Sometimes your girl isn’t as into sports as you’d like. And sometimes you’re not as into your girlfriend as you’d like. You’ve tried romantic comedies, bowling, fancy dinners and lots of alcohol, but nothing has really clicked. Well my unrequited Romeo, have you ever tried sports?

Instead of popping in that “Friends” DVD and pretending to think Ross is funny, try watching a ballgame. The predictability of certain events – Shawn Green hitting into a double play, Shaq clanking free throws, Keira Goerl throwing no-hitters – gives you an excellent opportunity to impress your girlfriend with your awe-inspiring ESP.

“Watch the Spurs blow another fourth-quarter lead, I guarantee it’ll happen.”

“Wow, you’re so right. (Sigh) You know everything don’t you?”

Then stare deeply into her eyes with a penetrating gaze and say “I predict we’ll be together forever.”

Oh man, that’ll work for sure.

But even better than watching sports is going out and getting physical.

Still, you must choose wisely. Some sports clearly have more sex appeal than others.
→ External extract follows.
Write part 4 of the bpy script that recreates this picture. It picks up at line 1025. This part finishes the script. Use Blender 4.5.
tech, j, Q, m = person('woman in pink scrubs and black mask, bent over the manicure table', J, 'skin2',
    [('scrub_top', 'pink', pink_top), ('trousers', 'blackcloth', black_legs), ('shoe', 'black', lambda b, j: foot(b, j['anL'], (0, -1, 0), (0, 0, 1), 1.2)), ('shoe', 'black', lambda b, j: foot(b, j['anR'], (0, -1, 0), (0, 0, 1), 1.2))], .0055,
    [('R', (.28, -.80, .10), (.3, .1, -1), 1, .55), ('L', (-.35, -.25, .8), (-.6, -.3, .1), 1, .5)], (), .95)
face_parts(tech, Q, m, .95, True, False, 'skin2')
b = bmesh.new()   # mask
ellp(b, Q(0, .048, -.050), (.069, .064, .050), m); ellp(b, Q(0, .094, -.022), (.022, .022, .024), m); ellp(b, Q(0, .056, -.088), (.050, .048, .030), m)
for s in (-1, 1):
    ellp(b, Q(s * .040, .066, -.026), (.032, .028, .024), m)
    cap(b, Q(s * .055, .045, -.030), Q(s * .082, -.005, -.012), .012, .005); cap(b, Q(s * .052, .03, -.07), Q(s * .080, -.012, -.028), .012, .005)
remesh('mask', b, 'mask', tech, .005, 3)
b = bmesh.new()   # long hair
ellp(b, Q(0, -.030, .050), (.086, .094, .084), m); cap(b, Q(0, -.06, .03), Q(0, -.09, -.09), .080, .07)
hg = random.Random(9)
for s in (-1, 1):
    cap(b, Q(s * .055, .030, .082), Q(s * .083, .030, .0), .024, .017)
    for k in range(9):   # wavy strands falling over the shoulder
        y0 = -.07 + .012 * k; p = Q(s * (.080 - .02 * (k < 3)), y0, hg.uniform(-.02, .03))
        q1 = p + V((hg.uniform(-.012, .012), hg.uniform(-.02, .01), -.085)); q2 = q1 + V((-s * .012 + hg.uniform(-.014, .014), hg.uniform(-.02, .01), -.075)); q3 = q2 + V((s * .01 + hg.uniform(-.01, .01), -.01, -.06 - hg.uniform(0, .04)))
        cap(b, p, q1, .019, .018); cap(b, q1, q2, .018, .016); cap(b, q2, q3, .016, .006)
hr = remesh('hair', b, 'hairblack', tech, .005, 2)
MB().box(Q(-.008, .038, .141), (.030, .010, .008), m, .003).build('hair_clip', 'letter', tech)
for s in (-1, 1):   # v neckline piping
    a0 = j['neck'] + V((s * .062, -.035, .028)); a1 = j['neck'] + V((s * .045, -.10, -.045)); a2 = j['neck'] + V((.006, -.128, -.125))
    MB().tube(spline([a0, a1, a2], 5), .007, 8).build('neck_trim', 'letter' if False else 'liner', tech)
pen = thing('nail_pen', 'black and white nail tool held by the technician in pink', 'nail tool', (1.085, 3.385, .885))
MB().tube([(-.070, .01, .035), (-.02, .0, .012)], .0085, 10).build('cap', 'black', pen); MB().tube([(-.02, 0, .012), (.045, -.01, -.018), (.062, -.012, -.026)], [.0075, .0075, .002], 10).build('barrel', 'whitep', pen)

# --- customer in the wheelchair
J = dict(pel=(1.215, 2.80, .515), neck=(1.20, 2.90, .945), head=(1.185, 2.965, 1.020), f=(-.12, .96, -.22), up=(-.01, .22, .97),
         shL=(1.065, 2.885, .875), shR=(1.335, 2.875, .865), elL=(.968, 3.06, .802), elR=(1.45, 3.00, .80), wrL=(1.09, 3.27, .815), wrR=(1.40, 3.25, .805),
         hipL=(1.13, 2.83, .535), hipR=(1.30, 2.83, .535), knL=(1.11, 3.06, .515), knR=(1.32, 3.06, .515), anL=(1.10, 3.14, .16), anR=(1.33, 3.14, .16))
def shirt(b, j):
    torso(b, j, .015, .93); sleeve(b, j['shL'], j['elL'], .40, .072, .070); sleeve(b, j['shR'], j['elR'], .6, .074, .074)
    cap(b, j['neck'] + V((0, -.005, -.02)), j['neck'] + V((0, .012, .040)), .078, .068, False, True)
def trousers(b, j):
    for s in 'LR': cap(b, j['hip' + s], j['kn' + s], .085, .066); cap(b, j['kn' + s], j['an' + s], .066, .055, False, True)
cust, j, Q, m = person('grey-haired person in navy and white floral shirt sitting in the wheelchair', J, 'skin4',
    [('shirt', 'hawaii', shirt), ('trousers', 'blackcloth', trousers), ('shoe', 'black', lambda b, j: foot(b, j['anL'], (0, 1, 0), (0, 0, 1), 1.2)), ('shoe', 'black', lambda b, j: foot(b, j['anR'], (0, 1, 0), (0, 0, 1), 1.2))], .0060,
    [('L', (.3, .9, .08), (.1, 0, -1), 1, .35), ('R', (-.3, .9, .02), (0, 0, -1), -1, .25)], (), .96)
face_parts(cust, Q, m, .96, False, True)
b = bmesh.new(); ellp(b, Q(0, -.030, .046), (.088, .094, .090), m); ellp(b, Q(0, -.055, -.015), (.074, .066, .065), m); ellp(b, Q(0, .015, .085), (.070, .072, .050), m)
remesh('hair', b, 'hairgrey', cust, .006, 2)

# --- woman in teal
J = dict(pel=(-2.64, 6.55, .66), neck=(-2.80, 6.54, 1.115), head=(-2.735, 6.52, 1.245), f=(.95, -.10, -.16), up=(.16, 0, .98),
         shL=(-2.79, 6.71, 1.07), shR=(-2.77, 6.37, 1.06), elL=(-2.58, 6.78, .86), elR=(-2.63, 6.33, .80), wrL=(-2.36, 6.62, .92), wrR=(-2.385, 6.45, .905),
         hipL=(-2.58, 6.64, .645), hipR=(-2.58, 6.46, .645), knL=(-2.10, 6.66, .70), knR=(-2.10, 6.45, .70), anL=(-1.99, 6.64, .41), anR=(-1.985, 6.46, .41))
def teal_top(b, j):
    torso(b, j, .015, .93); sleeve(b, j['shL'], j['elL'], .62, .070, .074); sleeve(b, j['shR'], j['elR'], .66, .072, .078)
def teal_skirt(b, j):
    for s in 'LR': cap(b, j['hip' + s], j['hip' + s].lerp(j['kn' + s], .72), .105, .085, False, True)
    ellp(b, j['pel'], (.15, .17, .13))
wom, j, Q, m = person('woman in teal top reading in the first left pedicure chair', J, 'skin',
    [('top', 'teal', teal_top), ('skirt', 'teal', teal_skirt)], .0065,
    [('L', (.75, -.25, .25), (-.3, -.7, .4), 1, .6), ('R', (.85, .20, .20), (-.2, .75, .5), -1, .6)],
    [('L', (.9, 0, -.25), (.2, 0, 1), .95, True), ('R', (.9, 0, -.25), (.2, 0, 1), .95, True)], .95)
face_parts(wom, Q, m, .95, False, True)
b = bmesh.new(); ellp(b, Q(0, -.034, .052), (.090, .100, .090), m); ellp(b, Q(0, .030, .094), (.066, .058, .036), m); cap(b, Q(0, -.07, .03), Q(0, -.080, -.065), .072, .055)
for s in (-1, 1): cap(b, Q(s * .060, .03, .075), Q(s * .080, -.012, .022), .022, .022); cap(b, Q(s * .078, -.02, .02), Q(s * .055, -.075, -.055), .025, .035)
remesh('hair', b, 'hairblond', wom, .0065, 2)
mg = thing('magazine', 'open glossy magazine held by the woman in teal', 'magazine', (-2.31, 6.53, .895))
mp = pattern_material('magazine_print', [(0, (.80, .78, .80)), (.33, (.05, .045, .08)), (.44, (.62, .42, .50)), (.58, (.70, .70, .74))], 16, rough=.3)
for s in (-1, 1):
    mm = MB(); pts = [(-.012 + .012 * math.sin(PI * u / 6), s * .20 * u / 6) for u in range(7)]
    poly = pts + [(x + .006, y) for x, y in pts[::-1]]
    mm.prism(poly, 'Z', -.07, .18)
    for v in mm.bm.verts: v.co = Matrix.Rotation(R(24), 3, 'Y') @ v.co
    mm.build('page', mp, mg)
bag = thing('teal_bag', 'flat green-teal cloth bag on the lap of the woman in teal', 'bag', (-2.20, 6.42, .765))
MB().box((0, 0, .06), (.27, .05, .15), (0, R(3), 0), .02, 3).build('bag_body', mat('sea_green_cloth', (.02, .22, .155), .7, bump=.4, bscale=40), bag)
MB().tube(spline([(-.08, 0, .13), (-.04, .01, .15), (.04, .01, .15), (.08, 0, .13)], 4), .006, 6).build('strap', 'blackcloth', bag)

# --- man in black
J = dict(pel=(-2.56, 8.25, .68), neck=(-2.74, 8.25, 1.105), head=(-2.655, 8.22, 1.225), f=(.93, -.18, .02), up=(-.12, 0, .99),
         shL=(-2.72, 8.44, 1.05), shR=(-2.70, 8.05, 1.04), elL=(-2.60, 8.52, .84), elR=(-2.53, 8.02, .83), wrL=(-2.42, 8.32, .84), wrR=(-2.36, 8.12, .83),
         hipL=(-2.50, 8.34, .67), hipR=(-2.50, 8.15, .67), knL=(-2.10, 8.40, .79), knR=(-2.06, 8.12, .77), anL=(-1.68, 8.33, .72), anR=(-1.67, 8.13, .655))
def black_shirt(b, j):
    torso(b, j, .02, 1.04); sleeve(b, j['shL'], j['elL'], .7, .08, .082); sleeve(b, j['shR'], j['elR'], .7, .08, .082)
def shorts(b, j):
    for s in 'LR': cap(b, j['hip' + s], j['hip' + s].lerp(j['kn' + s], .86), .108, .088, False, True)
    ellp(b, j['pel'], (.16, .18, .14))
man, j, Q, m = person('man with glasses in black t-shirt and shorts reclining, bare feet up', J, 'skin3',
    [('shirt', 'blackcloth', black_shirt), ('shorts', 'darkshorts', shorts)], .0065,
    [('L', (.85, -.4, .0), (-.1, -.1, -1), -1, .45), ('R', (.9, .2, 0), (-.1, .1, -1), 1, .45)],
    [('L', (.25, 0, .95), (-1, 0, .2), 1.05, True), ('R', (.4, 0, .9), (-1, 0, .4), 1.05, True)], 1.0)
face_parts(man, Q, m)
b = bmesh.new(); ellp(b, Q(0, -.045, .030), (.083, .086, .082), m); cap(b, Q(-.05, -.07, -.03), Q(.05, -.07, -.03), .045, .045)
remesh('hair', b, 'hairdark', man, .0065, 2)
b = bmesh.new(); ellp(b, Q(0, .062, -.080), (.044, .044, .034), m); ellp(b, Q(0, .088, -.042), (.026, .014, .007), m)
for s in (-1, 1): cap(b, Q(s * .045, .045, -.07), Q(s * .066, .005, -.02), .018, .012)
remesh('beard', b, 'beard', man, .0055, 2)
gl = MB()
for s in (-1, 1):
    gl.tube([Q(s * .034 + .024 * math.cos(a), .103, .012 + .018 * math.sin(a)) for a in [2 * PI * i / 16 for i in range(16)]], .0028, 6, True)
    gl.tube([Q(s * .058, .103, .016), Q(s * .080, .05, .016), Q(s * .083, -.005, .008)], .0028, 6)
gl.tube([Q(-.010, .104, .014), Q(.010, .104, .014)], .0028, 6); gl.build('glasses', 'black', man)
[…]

Golf is a popular choice ... if you’re 50. But the proper attire, especially for females, is just not quite kicking. Additionally, girls don’t appreciate it when you make the obligatory joke about your “length” off the tee. Pure cheese.

When you’re with your buddies, golf is all about getting tanked by the seventh hole and then driving your golf cart around like a maniac. Just doesn’t work for dates.

Tennis, on the other hand, is great, especially with the right gear, such as a nice little mini-skirt, or maybe one of Serena’s ultra-tight catsuits. Meow!

As she serves, tell her that she’s aced her way into your heart. That is so sweet.

America’s pastime, however, is a terrible option for many reasons. Most girls look borderline epileptic when they try to throw a baseball, and they get downright fussy if you strike them out. Baseball gear is also a turn-off: you don’t want your girl looking like David Wells.

Slow-pitch softball is slightly better, but again, the uniforms are distinctly lacking. This is supposed to be a romantic outing, remember?

Sorry, but Jennie Finch is the only person that could ever do justice to a softball uniform.

Football stinks as a date sport. Outside of practicing “tackling” drills, there isn’t much room for creativity here. Comments about what a great tight-end she’d make are usually met with disdain.

Basketball is solid, especially if your girlfriend likes to post up. There’s a lot of grinding, a lot of dribbling and a lot of sweat. Plus, as you get better at defending the paint, you’ll actually improve your freak-dancing moves.

Soccer is a good one. Praise be to the sports bra! I have no idea when wearing your underwear to work out became acceptable, but it sure is grand. Make sure your girl scores a goal, and enjoy as she pulls a Brandi Chastain. Wonderful stuff.

If for some reason the shirt doesn’t come flying off, chastise your date for her blatantly anti-American attitude, and remind her that the 1999 Women’s World Cup team was the greatest national achievement in sports ever.

Gymnastics certainly has the uniform: the leotard surpasses even the sports bra on the “They’re wearing what?!” scale.

The flexibility required to do the splits can surely come in handy, but let’s face facts. Without Matrix-style special effects, neither one of you can hope to do a backflip. And stay far away from the pommel horse: you’ll probably just fall the wrong way and end up too sore for other strenuous activity.

That kind of injury will affect your ability to play the best sport of all.